With all this talk of cultural fit and happiness officers, it was only a matter of time before some genius got the bright idea to use the same concept behind online dating to hook job seekers up with employers. Ladies and gentleman, eHarmony has done it:

Dating site eHarmony hopes to do for employment what it’s done for marriage, pairing employees with their future bosses to see if it’s a match made on Wall Street.

It will launch a new company, “Elevated Careers by eHarmony,” in December that will run a new version of its famous compatibility assessment — only this time for job applicants and their would-be superiors. The typical U.S. worker only lasts 4.6 years with each employer, according to the Bureau of Labor Statistics, but eHarmony wants to change all that. “The goal will be to help people get a job where they really belong,” says the company’s founder and CEO Neil Clark Warren.

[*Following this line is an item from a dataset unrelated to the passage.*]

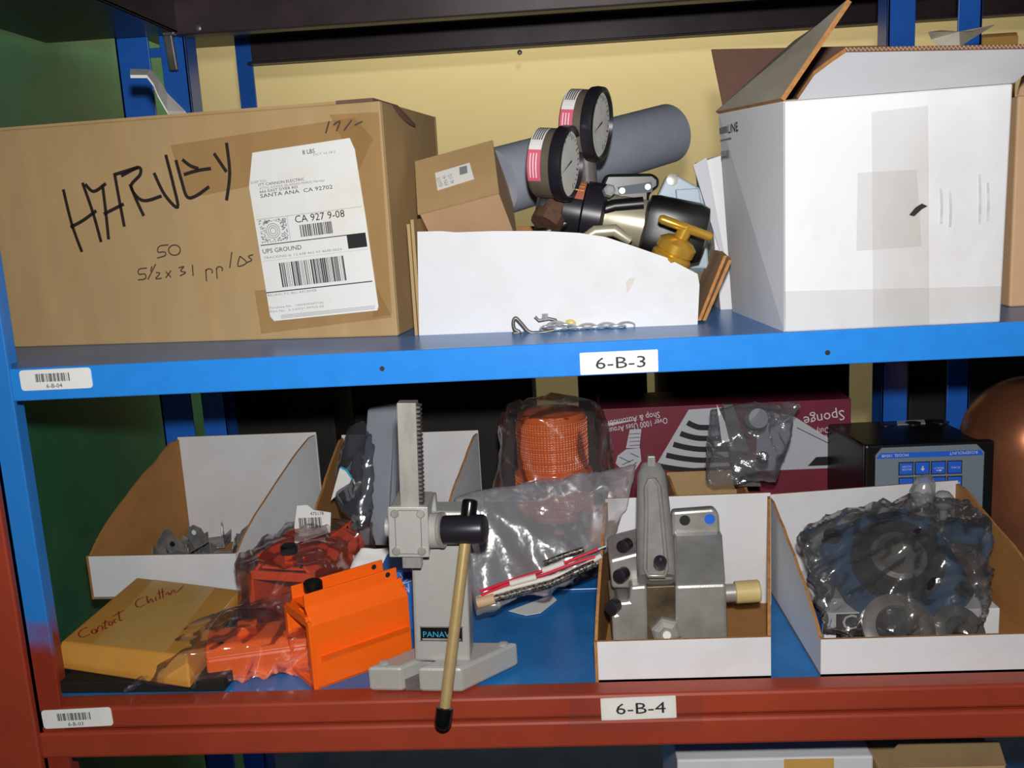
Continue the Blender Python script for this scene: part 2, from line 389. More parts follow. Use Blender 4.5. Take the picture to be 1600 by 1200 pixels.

eHarmony won't say if its new job service will function like its matchmaking service, which, if you don't know, uses a proprietary data mining formula to match you with your alleged soulmate.

“We’ll have something like that to match people for careers and have had 10 people working on that for three years,” Warren says. And there’s also an overlap in the philosophy of the two eHarmony services. “If people come home and they’re unhappy with their job and boss, it puts a lot of tension on a marriage,” he says.

Fantastic. Can we maybe get someone on making a Grindr-like service for those of us who prefer to job hop? Now that would be something.